Forum Discussion
Azure SQL server rollback itself?
We have an Azure SQL server. It is a datasource of a Power App canvas app.
Today I connected to it with SSMS v19.
First, I ran 'Begin tran' twice (is it a mistake?).
Then 'Delete From dbo.table1 where ID=30' and another row with ID=31.
Then I verified these 2 rows are deleted by 'Select * from dbo.table1'
Finally, I ran 'Commit tran'
I verified again above 2 rows are deleted by 'Select * from dbo.table1'
However, there is no change in the Power App.
So I reopen the SSMS and connect to the DB again. This time when I ran 'Select * from dbo.table1', the 2 rows are showing up.
What could be the problem? Is it a bug in old version SSMS?
2 Replies
- Arya1978Copper Contributor
What you’re seeing isn’t a bug in SSMS—it’s about how SQL Server transactions work, especially with Azure SQL.
Here’s what likely happened:Transaction Behavior
- When you ran BEGIN TRAN twice, you didn’t actually start two independent transactions. SQL Server uses a transaction nesting counter. The first BEGIN TRAN starts a transaction; the second just increments the counter. Only when you run COMMIT TRAN enough times to bring the counter back to zero does the transaction truly commit.
- If you ran BEGIN TRAN twice but only one COMMIT TRAN, the transaction wasn’t actually committed. SQL Server would keep the changes invisible to other sessions, and when you disconnected, the transaction was rolled back automatically.
Why Rows Reappeared
- In your SSMS session, you saw the rows deleted because uncommitted changes are visible to the session that made them.

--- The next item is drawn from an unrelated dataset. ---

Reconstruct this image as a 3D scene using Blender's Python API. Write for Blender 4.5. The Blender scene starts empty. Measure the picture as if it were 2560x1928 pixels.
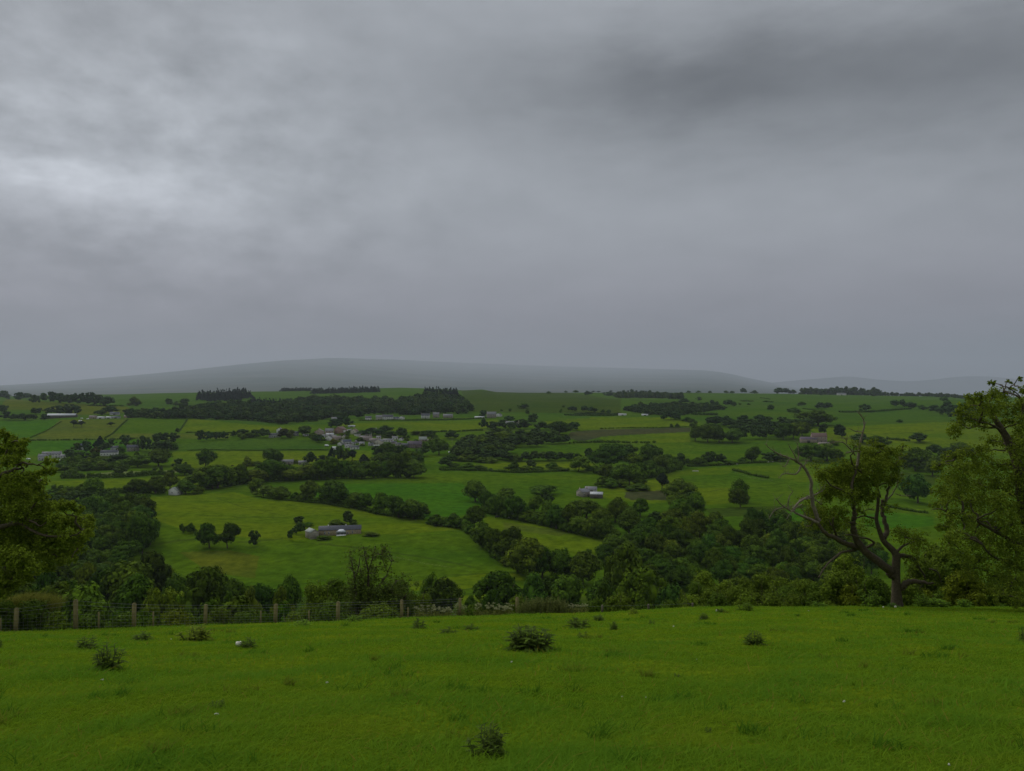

- Power Apps (and any other connection) couldn’t see the changes because they weren’t committed.
- When you closed SSMS, SQL Server rolled back the uncommitted transaction, so the rows came back.
How to Fix
- Always balance BEGIN TRAN and COMMIT TRAN. If you start two, you need two commits.
- Alternatively, don’t use manual transactions unless you need them. A simple DELETE without BEGIN TRAN will auto-commit by default.
Best Practice
- Use @@TRANCOUNT to check how many active transactions you have before committing.
- Example:
SELECT @@TRANCOUNT;
- If it’s greater than zero after your COMMIT, you still have an open transaction.
So the issue wasn’t SSMS—it was the transaction nesting. Your deletes were never committed, so they were rolled back when you disconnected.